**Set exercise**
Print again only this span: the line with "Continue the Blender", the line with "26, (.08, .24), 'scattered", and all lines between them, exactly as given.

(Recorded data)
+ + + + + + +
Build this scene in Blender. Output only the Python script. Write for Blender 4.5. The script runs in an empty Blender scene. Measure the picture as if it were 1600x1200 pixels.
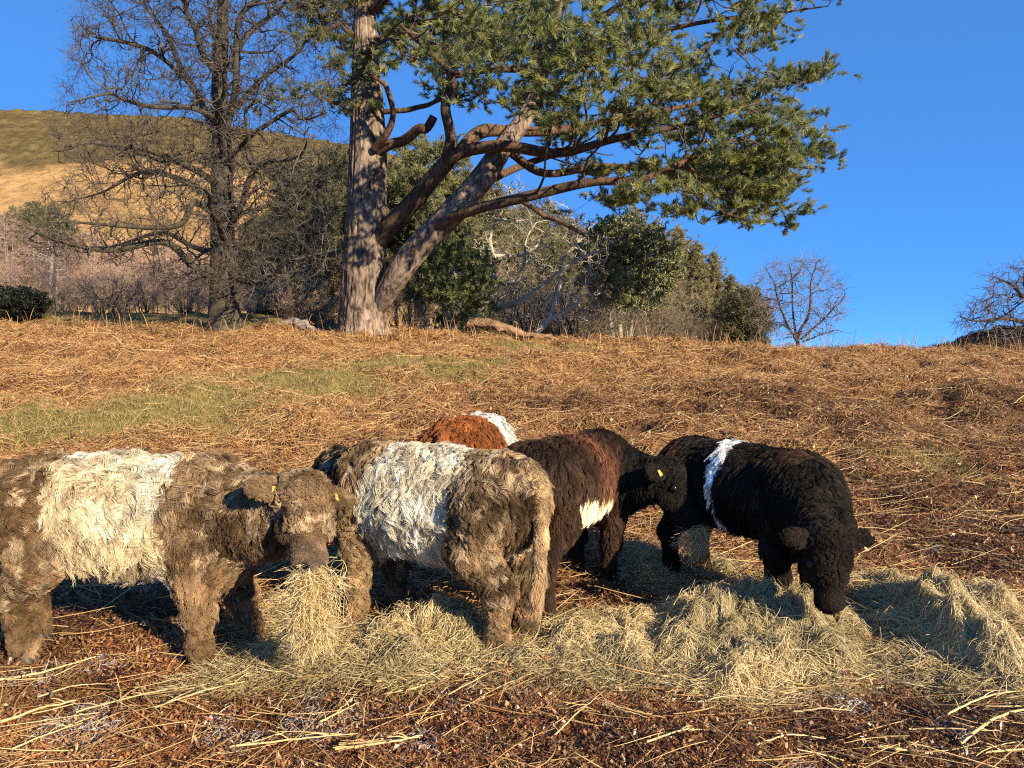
import bpy, math, random
import numpy as np
from mathutils import Vector, Matrix, kdtree

random.seed(7)
RNG = np.random.default_rng(7)
scene = bpy.context.scene
COL = scene.collection

# ------------------------------------------------------------------ camera, world, sun, exposure
F_PX, CAM_H, PITCH = 1155.0, 1.55, math.atan(50 / 1155)
cam_data = bpy.data.cameras.new('camera')
cam_data.sensor_width = 36.0
cam_data.lens = 36.0 * F_PX / 1600
cam_data.clip_start, cam_data.clip_end = 0.05, 3000
cam = bpy.data.objects.new('camera', cam_data)
cam.location = (0, 0, CAM_H)
cam.rotation_euler = (math.pi / 2 - PITCH, 0, 0)
COL.objects.link(cam)
scene.camera = cam

SUN_EL, SUN_AZ = math.radians(23), math.radians(138)     # azimuth from +Y towards +X
SUN_DIR = Vector((math.sin(SUN_AZ) * math.cos(SUN_EL), math.cos(SUN_AZ) * math.cos(SUN_EL), math.sin(SUN_EL)))
world = bpy.data.worlds.new('World')
scene.world = world
world.use_nodes = True
wn = world.node_tree
wn.nodes.clear()
sky = wn.nodes.new('ShaderNodeTexSky')
sky.sky_type = 'NISHITA'
sky.sun_disc = False
sky.sun_elevation, sky.sun_rotation = SUN_EL, SUN_AZ
sky.altitude, sky.air_density, sky.dust_density, sky.ozone_density = 8000, 1.0, 0.0, 10.0
gm = wn.nodes.new('ShaderNodeGamma')
gm.inputs['Gamma'].default_value = 0.4
tint = wn.nodes.new('ShaderNodeVectorMath')
tint.operation = 'MULTIPLY'
tint.inputs[1].default_value = (0.86, 1.98, 3.35)
bg = wn.nodes.new('ShaderNodeBackground')
bg.inputs['Strength'].default_value = 0.092
out = wn.nodes.new('ShaderNodeOutputWorld')
wn.links.new(sky.outputs[0], gm.inputs['Color'])
wn.links.new(gm.outputs[0], tint.inputs[0])
wn.links.new(tint.outputs[0], bg.inputs['Color'])
wn.links.new(bg.outputs[0], out.inputs['Surface'])

sl = bpy.data.lights.new('sun', 'SUN')
sl.energy, sl.angle, sl.color = 5.0, math.radians(0.53), (1.0, 0.85, 0.62)
so = bpy.data.objects.new('sun', sl)
so.rotation_euler = SUN_DIR.to_track_quat('Z', 'Y').to_euler()
so.location = (30, -25, 20)
COL.objects.link(so)

scene.view_settings.view_transform = 'Standard'
scene.view_settings.look = 'None'
scene.view_settings.exposure = 0.95
scene.view_settings.gamma = 1.0
scene.view_settings.use_curve_mapping = False
scene.render.engine = 'CYCLES'
cy = scene.cycles
cy.use_denoising = False
cy.filter_width = 1.15
cy.max_bounces, cy.diffuse_bounces, cy.glossy_bounces, cy.transmission_bounces, cy.transparent_max_bounces = 4, 3, 2, 3, 4
scene.cycles_curves.shape = 'RIBBONS'
scene.cycles_curves.subdivisions = 2


# ------------------------------------------------------------------ helpers
def at(u, v, Y):
    """world point at distance Y on the ray through pixel (u, v) of the 1600x1200 photograph"""
    u, v, Y = np.asarray(u, float), np.asarray(v, float), np.asarray(Y, float)
    cx, cyy = (u - 800) / F_PX, (600 - v) / F_PX
    dy = math.cos(PITCH) + cyy * math.sin(PITCH)
    dz = -math.sin(PITCH) + cyy * math.cos(PITCH)
    return np.stack(np.broadcast_arrays(cx * Y / dy, Y, CAM_H + dz * Y / dy), -1)


def _hash(*ii):
    h = np.zeros(np.shape(ii[0]), np.uint32)
    for k, i in enumerate(ii):
        h ^= (i.astype(np.int64).astype(np.uint32) * np.uint32((73856093, 19349663, 83492791)[k]))
        h ^= h >> np.uint32(13)
        h *= np.uint32(0x5bd1e995)
        h ^= h >> np.uint32(15)
    return h.astype(np.float64) / 4294967295.0


def noise2(x, y, seed=0):
    x = np.asarray(x, float) + seed * 17.31
    y = np.asarray(y, float) - seed * 9.77
    xi, yi = np.floor(x), np.floor(y)
    fx, fy = x - xi, y - yi
    fx, fy = fx * fx * (3 - 2 * fx), fy * fy * (3 - 2 * fy)
    a, b = _hash(xi, yi), _hash(xi + 1, yi)
    c, d = _hash(xi, yi + 1), _hash(xi + 1, yi + 1)
    return (a * (1 - fx) + b * fx) * (1 - fy) + (c * (1 - fx) + d * fx) * fy


def noise3(p, s=1.0, seed=0):
    q = np.asarray(p, float) * s + seed * 13.7
    i = np.floor(q)
    f = q - i
    f = f * f * (3 - 2 * f)
    r = 0
    for a in (0, 1):
        for b in (0, 1):
            for c in (0, 1):
                w = (f[..., 0] if a else 1 - f[..., 0]) * (f[..., 1] if b else 1 - f[..., 1]) * (f[..., 2] if c else 1 - f[..., 2])
                r = r + w * _hash(i[..., 0] + a, i[..., 1] + b, i[..., 2] + c)
    return r


def sstep(a, b, x):
    t = np.clip((np.asarray(x, float) - a) / (b - a), 0, 1)
    return t * t * (3 - 2 * t)


def unit(v):
    return v / np.maximum(np.linalg.norm(v, axis=-1, keepdims=True), 1e-9)


def tag(o, label=None, category=None, group=None, kind=None):
    if label: o['label'] = label
    if category: o['category'] = category
    if group: o['group'] = group
    if kind: o['kind'] = kind
    return o


def empty(name, loc=(0, 0, 0), rz=0.0):
    o = bpy.data.objects.new(name, None)
    o.empty_display_size = 0.2
    o.location = loc
    o.rotation_euler = (0, 0, rz)
    COL.objects.link(o)
    return o


def link(name, data, parent=None, mat=None):
    o = bpy.data.objects.new(name, data)
    if mat is not None:
        data.materials.append(mat)
    if parent is not None:
        o.parent = parent
    COL.objects.link(o)
    return o


def copy_tree(o, parent=None):
    c = o.copy()
    COL.objects.link(c)
    c.parent = parent
    for ch in list(o.children):
        copy_tree(ch, c)
    return c


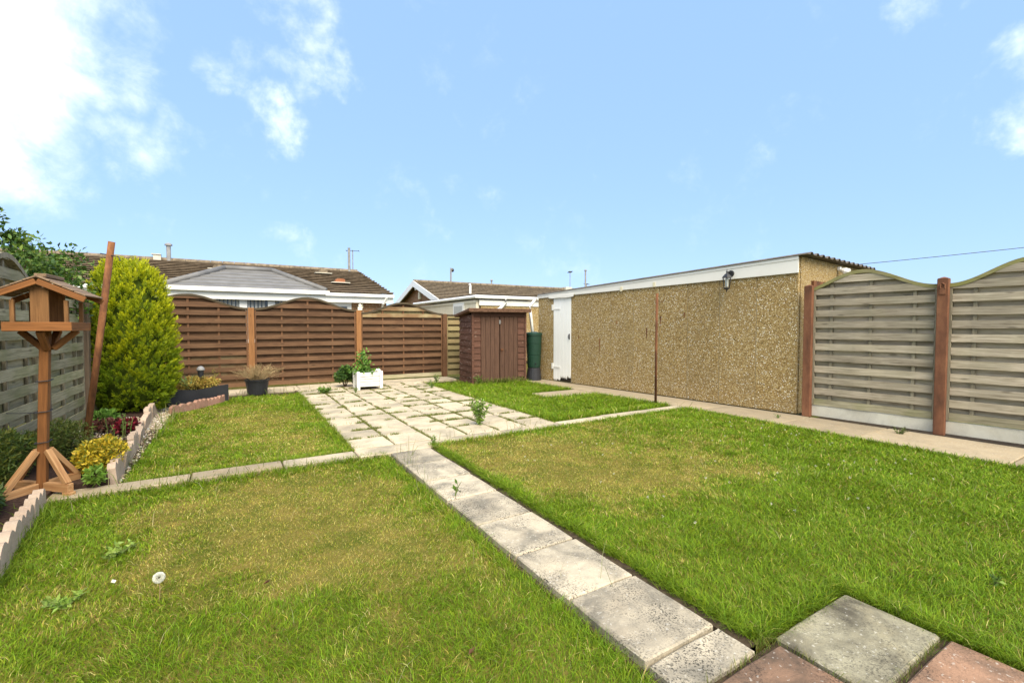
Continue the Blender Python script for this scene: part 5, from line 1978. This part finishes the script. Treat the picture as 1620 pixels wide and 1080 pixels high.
fringe([((1.30, 1.0), (1.30, 4.66))], 420, (.02, .06), 'grass along the left edge of the slab path', .02, -.038, palette=((.15, .24, .012), (.18, .27, .015), (.27, .27, .05)), patchy=.42, name='grass')
fringe([((1.86, 1.08), (1.86, 4.75)), ((1.90, 1.08), (1.89, 4.75))], 1000, (.03, .085), 'long grass hanging over the right edge of the slab path', .020, -.026, lean_to=math.pi, patchy=.33, palette=((.155, .25, .012), (.20, .29, .016), (.13, .21, .012)), name='grass')
fringe([((1.9, 1.07), (2.6, 1.07)), ((2.585, .1), (2.585, 1.07))], 1300, (.03, .085), 'long grass around the grey and pink slabs', .022, -.026, lean_to=-2.3, palette=((.155, .25, .012), (.20, .29, .016), (.13, .21, .012)), name='grass')
fringe([((1.92, .655), (2.55, .655)), ((1.912, .3), (1.912, 1.04)), ((1.79, 1.03), (1.94, 1.05)), ((1.80, 1.02), (1.92, 1.06)), ((1.80, 1.05), (1.92, 1.03)), ((1.36, 1.01), (1.9, 1.01))], 200, (.015, .05), 'sprigs of grass in the joints of the pink and grey slabs', .006, -.012)
fringe([((-1.15, 3.3), (-1.2, 4.6)), ((-1.12, 2.4), (-1.13, 3.5))], 700, (.04, .14), 'long grass against the near edging', .05, -.04, palette=((.15, .24, .015), (.19, .28, .02), (.13, .21, .015)), name='grass')
fringe([((1.36, 4.1), (1.5, 4.6)), ((1.33, 3.3), (1.42, 4.2)), ((1.7, 1.7), (1.4, 1.9)), ((-.9, 4.8), (.6, 4.75)), ((6.25, 4.9), (6.15, 5.0)), ((-.9, 5.2), (-.8, 9.0)), ((2.0, 4.9), (3.6, 4.95)), ((-.4, 10.1), (1.6, 10.2))],
       26, (.08, .24), 'scattered tall seeding grass stalks', .05, -.03, palette=((.22, .22, .08), (.30, .28, .13), (.14, .19, .04)), name='grass')

# white clover heads dotted about the big lawn
n = 60
X = RNG.uniform(2.3, 6.0, n)
Y = RNG.uniform(1.4, 4.2, n)
d = unit(n * 14)
P = np.repeat(np.stack([X, Y, np.full(n, .005)], 1), 14, 0) + d * .003
V, F, C = leaves(P, d, unit(n * 14), np.full(n * 14, .008), np.full(n * 14, .006), np.tile([[.62, .60, .48]], (n * 14, 1)))
tag(link('clover_flowers', big_mesh('clover_flowers', V, F, C, M['leaf'], 3)), 'tiny white clover flowers dotted over the large lawn', 'flowers', kind='stuff')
+ + + + + + +
**Final answer**
Continue the Blender Python script for this scene: part 5, from line 1978. This part finishes the script. Treat the picture as 1620 pixels wide and 1080 pixels high.
fringe([((1.30, 1.0), (1.30, 4.66))], 420, (.02, .06), 'grass along the left edge of the slab path', .02, -.038, palette=((.15, .24, .012), (.18, .27, .015), (.27, .27, .05)), patchy=.42, name='grass')
fringe([((1.86, 1.08), (1.86, 4.75)), ((1.90, 1.08), (1.89, 4.75))], 1000, (.03, .085), 'long grass hanging over the right edge of the slab path', .020, -.026, lean_to=math.pi, patchy=.33, palette=((.155, .25, .012), (.20, .29, .016), (.13, .21, .012)), name='grass')
fringe([((1.9, 1.07), (2.6, 1.07)), ((2.585, .1), (2.585, 1.07))], 1300, (.03, .085), 'long grass around the grey and pink slabs', .022, -.026, lean_to=-2.3, palette=((.155, .25, .012), (.20, .29, .016), (.13, .21, .012)), name='grass')
fringe([((1.92, .655), (2.55, .655)), ((1.912, .3), (1.912, 1.04)), ((1.79, 1.03), (1.94, 1.05)), ((1.80, 1.02), (1.92, 1.06)), ((1.80, 1.05), (1.92, 1.03)), ((1.36, 1.01), (1.9, 1.01))], 200, (.015, .05), 'sprigs of grass in the joints of the pink and grey slabs', .006, -.012)
fringe([((-1.15, 3.3), (-1.2, 4.6)), ((-1.12, 2.4), (-1.13, 3.5))], 700, (.04, .14), 'long grass against the near edging', .05, -.04, palette=((.15, .24, .015), (.19, .28, .02), (.13, .21, .015)), name='grass')
fringe([((1.36, 4.1), (1.5, 4.6)), ((1.33, 3.3), (1.42, 4.2)), ((1.7, 1.7), (1.4, 1.9)), ((-.9, 4.8), (.6, 4.75)), ((6.25, 4.9), (6.15, 5.0)), ((-.9, 5.2), (-.8, 9.0)), ((2.0, 4.9), (3.6, 4.95)), ((-.4, 10.1), (1.6, 10.2))],
       26, (.08, .24), 'scattered tall seeding grass stalks', .05, -.03, palette=((.22, .22, .08), (.30, .28, .13), (.14, .19, .04)), name='grass')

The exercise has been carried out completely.